Jakarta, Aktual.com — Anggota Panja RUU Penghapusan Kekerasan Seksual dari F-PKB, Malik Haramain menyebut pihak DPR siap menggolkan Perppu soal kebiri bagi penjahat seksual ini menjadi UU, jika pemerintah mengajukan segera ke Sidang Paripurna DPR.
Menurut Malik, terlepas dari pro-kontra soal isu kebiri ini, publik harus mengawal konsistensi pemerintah dalam melindungi kalangan anak-anak dari para penjahat seksual. Makanya, langkah pertamanya, Perppu soal kebiri ini harus jadi UU.
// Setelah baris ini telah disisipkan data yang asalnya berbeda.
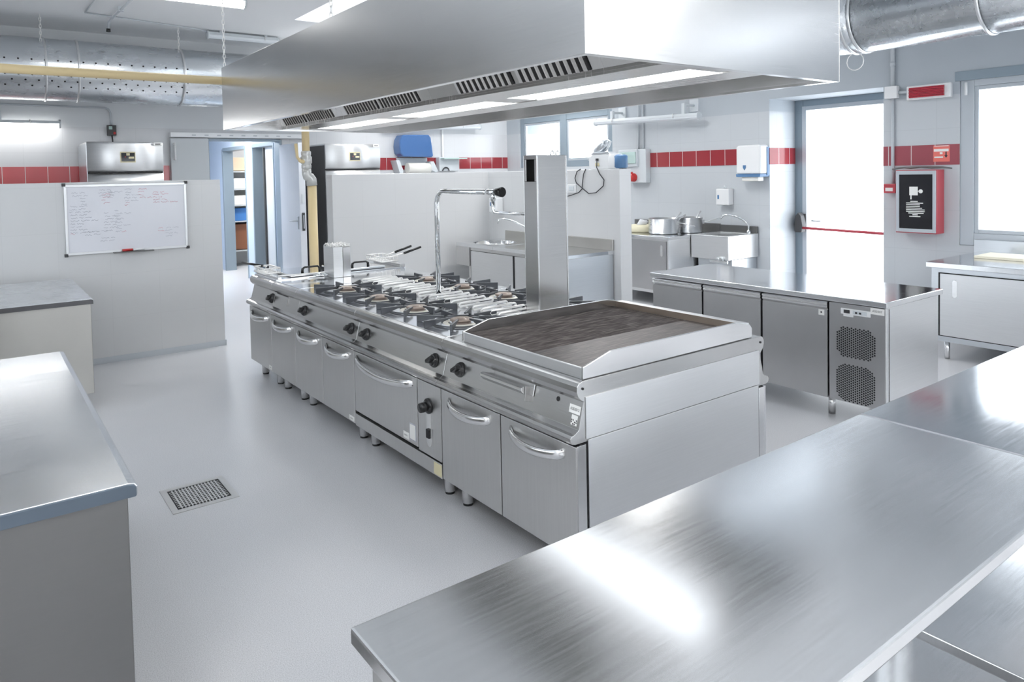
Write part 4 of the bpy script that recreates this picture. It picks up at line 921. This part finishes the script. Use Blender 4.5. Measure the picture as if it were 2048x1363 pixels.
def pan(lab, cx, cy, r, h, hd, rim=.85):
    t = thing('saucepan', lab, 'pot', (cx, cy, rim), 'saucepans on the cupboard')
    part('pot', 'aluminium', t, lambda m: m.lathe([(0,.002),(r*.92,.002),(r,.02),(r,h),(r*1.03,h+.004),(r*.97,h+.004),(r*.965,.02),(0,.012)], (cx, cy, rim), 36))
    part('handle', 'alu', t, lambda m: (m.tube([(cx+hd[0]*r, cy+hd[1]*r, rim+h*.72), (cx+hd[0]*(r+.05), cy+hd[1]*(r+.05), rim+h*.74), (cx+hd[0]*(r+.24), cy+hd[1]*(r+.24), rim+h*hd[2])], [.012, .010, .010], 8, 0, False, .5), m.box(cx+hd[0]*r-.012, cx+hd[0]*r+.012, cy+hd[1]*r-.02, cy+hd[1]*r+.02, rim+h*.6, rim+h*.85)))
pan('large aluminium saucepan nearer the partition end, on the cupboard', 6.93, 6.12, .185, .19, (.25, -.968, .55))
pan('smaller aluminium saucepan nearer the small sink, on the cupboard', 7.27, 5.98, .155, .19, (.5, -.866, 1.05))
def ladle(lab, a, b): tag(MB().tube([a, Vector(a).lerp(Vector(b), .5), b], [.012, .008, .011], 8).build('ladle', 'alu'), lab, 'ladle', 'ladles in the saucepans')
ladle('first ladle leaning out of the large saucepan', (6.93, 6.10, .90), (7.10, 5.98, 1.115)); ladle('second ladle leaning out of the large saucepan, nearer the other pan', (6.96, 6.13, .90), (7.16, 5.96, 1.085)); ladle('ladle with dark tip leaning out of the smaller saucepan', (7.25, 5.97, .90), (7.38, 5.90, 1.12))
t = thing('wrapped_bundle', 'cream bundle wrapped in clear film beside the large saucepan', 'package', (6.95, 6.55, .85))
part('bundle', 'cloth', t, lambda m: m.lathe([(0,.003),(.15,.003),(.175,.03),(.17,.07),(.13,.095),(0,.10)], (6.95, 6.52, .85), 20)); part('film', 'film', t, lambda m: m.tube([(6.88, 6.50, .93), (6.93, 6.49, .975), (6.97, 6.47, .965), (7.0, 6.45, .99)], [.03,.05,.04,.015], 8))
t = thing('hand_sink', 'small stainless hand sink on the window wall beside the door recess', 'sink', (7.3, 5.48, 0))
part('bowl', 'side_steel', t, lambda m: (m.box(7.0, 7.585, 5.205, 5.215, .58, .86), m.box(7.0, 7.585, 5.735, 5.745, .58, .86), m.box(7.0, 7.01, 5.215, 5.735, .58, .86), m.box(7.50, 7.585, 5.215, 5.735, .58, .86), m.box(7.01, 7.50, 5.215, 5.735, .62, .63), m.box(7.01, 7.06, 5.215, 5.735, .83, .86), m.box(7.06, 7.50, 5.215, 5.26, .83, .86), m.box(7.06, 7.50, 5.69, 5.735, .83, .86)), .004)
part('backsplash', 'counter_grey', t, lambda m: m.box(7.56, 7.585, 5.205, 5.745, .86, .945), .002)
part('base', 'steelpale', t, lambda m: m.box(7.10, 7.585, 5.23, 5.72, .04, .575), .003)
part('knee_lever', 'chrome', t, lambda m: (m.box(6.985, 7.0, 5.21, 5.46, .545, .575), m.tube([(6.99, 5.33, .58), (6.97, 5.33, .61)], .016, 8), m.tube([(6.99, 5.27, .58), (6.97, 5.27, .62)], .016, 8)))
t = thing('swan_neck_tap', 'chrome swan neck tap on the small hand sink', 'tap', (7.53, 5.3, .86), 'swan neck taps')
part('spout', 'chrome', t, lambda m: m.tube([(7.53, 5.30, .862), (7.53, 5.30, .95)] + [(7.53-.16*math.sin(a)*.6, 5.30+.22*(1-math.cos(a)), .95+.13*math.sin(a)) for a in [i*PI*.62/9 for i in range(1, 10)]] + [(7.42, 5.63, 1.03)], .012, 10)); part('base', 'chrome', t, lambda m: m.lathe([(.03,.861),(.028,.88),(.016,.90)], (7.53, 5.30, 0), 14))
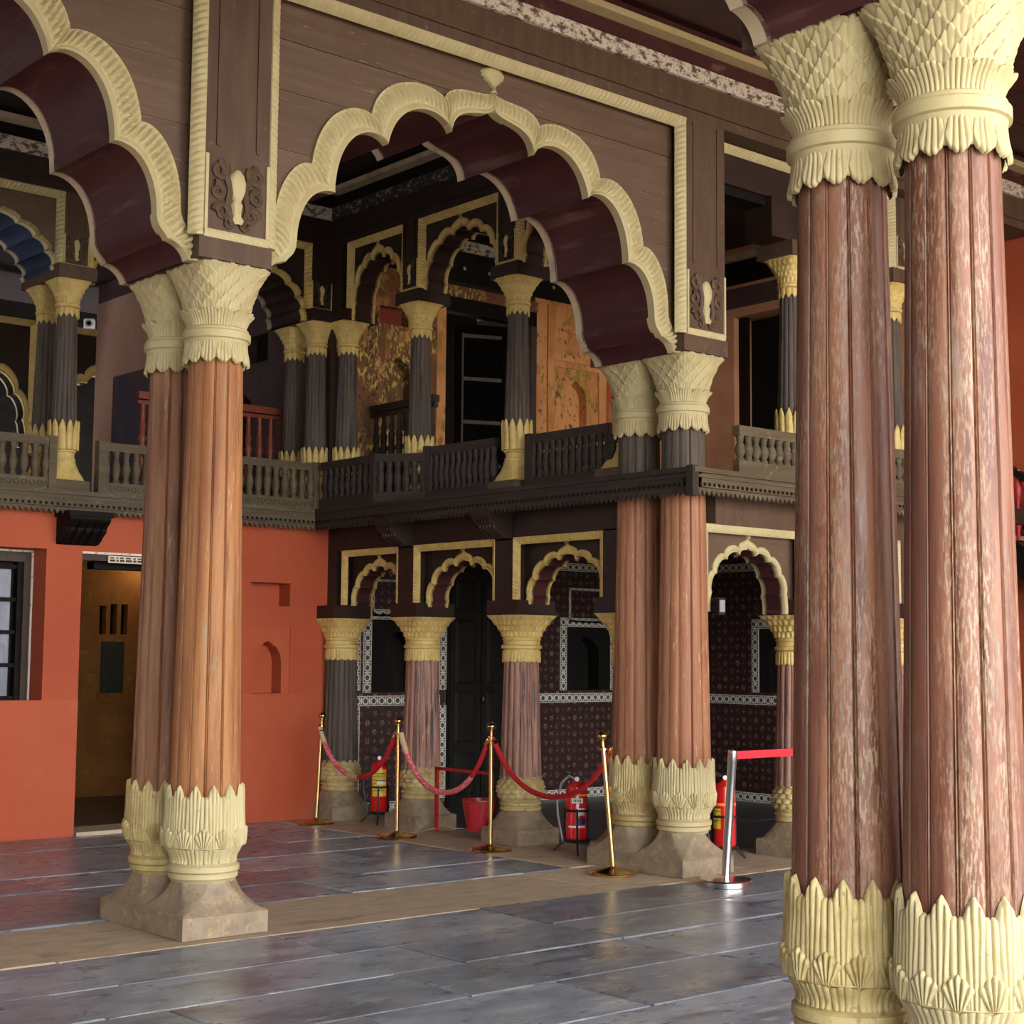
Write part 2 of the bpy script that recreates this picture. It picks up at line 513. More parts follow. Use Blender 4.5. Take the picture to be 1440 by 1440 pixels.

“Mudah-mudahan sebelum reses sudah digolkan menjadi UU di Sidang Paripurna DPR. Saya rasa semua fraksi akan mendukungnya,” tandas dia di acara seminar Penghapusan Kekerasan Seksual terhadap Perempuan dan Anak, di Jakarta, Selasa (31/5) seperti dalam keterangan yang diterima Aktual.com.
Jika menjadi UU, kata dia, semua elemen bangsa ini harus patuh dan tunduk, tidak ada yang bisa mengingkarinya. Karena semua rakyat Indonesia akan terikat terhadap UU ini.
Bahkan, kata dia, untuk profesi dokter yang punya kemampuan untuk melakukan kebiri itu pun tidak layak untuk menolaknya. Hal ini ia tegaskan mengingat adanya dokter dari Ikatan Dokter Indonesia (IDI) yang kabarnya menolak mengikuti Perppu ini.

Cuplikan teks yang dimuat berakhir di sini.